The powerful story of four African-American female mathematicians at NASA who helped achieve some of the greatest moments in our space program.  Before John Glenn orbited the earth, or Neil Armstrong walked on the moon, a group of dedicated female mathematicians known as "human computers" used pencils, slide rules, and adding machines to calculate the numbers that would launch rockets, and astronauts, into space.

Take Back the Block

(Middle School / High school)

Brand-new kicks, ripped denim shorts, Supreme tee-- Wes Henderson has the best style in sixth grade. That--and hanging out with his crew (his best friends since little-kid days) and playing video games--is what he wants to be thinking about at the start of the school year, not the protests his parents are always dragging him to. But when a real estate developer makes an offer to buy Kensington Oaks, the neighborhood Wes has lived his whole life, everything changes.

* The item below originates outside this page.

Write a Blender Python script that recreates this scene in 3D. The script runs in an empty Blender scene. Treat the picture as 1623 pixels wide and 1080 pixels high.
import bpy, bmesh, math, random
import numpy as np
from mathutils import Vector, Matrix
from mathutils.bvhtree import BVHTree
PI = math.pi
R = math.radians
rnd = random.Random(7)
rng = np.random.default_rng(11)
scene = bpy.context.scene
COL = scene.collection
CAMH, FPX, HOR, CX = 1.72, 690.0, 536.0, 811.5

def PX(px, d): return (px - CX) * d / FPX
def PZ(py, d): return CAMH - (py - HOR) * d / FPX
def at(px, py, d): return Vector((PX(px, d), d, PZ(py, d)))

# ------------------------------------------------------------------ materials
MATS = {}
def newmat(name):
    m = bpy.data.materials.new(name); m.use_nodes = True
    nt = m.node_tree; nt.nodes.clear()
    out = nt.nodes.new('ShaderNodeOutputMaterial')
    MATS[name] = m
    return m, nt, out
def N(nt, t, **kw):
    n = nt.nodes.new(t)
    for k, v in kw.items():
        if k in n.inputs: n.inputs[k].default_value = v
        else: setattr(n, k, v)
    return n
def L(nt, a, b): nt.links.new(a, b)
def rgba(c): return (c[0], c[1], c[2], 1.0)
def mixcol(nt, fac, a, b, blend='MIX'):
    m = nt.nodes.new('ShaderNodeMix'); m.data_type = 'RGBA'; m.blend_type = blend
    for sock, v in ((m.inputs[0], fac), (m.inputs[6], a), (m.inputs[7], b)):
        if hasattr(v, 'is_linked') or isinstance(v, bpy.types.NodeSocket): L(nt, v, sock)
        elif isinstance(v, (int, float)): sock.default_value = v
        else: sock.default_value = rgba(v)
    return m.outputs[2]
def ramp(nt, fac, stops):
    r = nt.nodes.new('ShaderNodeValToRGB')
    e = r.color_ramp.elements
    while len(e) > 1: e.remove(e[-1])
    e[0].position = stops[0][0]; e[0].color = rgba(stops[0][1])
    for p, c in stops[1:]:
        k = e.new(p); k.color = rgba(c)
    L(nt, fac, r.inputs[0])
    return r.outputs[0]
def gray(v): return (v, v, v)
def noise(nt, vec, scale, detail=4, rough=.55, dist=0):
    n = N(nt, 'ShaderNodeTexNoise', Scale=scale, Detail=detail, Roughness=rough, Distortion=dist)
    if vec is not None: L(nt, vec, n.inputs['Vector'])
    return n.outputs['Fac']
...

How STEM Built the Mayan Empire

(Middle School / High School)

Over its 2,700-year history, the Maya became one of the most complex and dominant indigenous civilizations in pre-Columbian America. They became masters in science, technology, engineering, and mathematics or STEM, as evident through the archaeological remains that still excite and intrigue people today.

Controlling an Ozobot

(Middle school)

An Ozobot is a small robot designed to follow user-created paths. Through simple text written to foster creativity and problem solving, students will learn the art of innovation.

Higher, Steeper, Faster

Discover the daring aviation pioneers who made the dream of powered flight a reality, forever changing the course of history. Aviator Lincoln Beachey broke countless records: he looped-the-loop, flew upside down and in corkscrews, and was the first to pull his aircraft out of what was a typically fatal tailspin. As Beachey and other aviators took to the skies in death-defying acts in the early twentieth century, these innovative daredevils not only wowed crowds, but also redefined the frontiers of powered flight.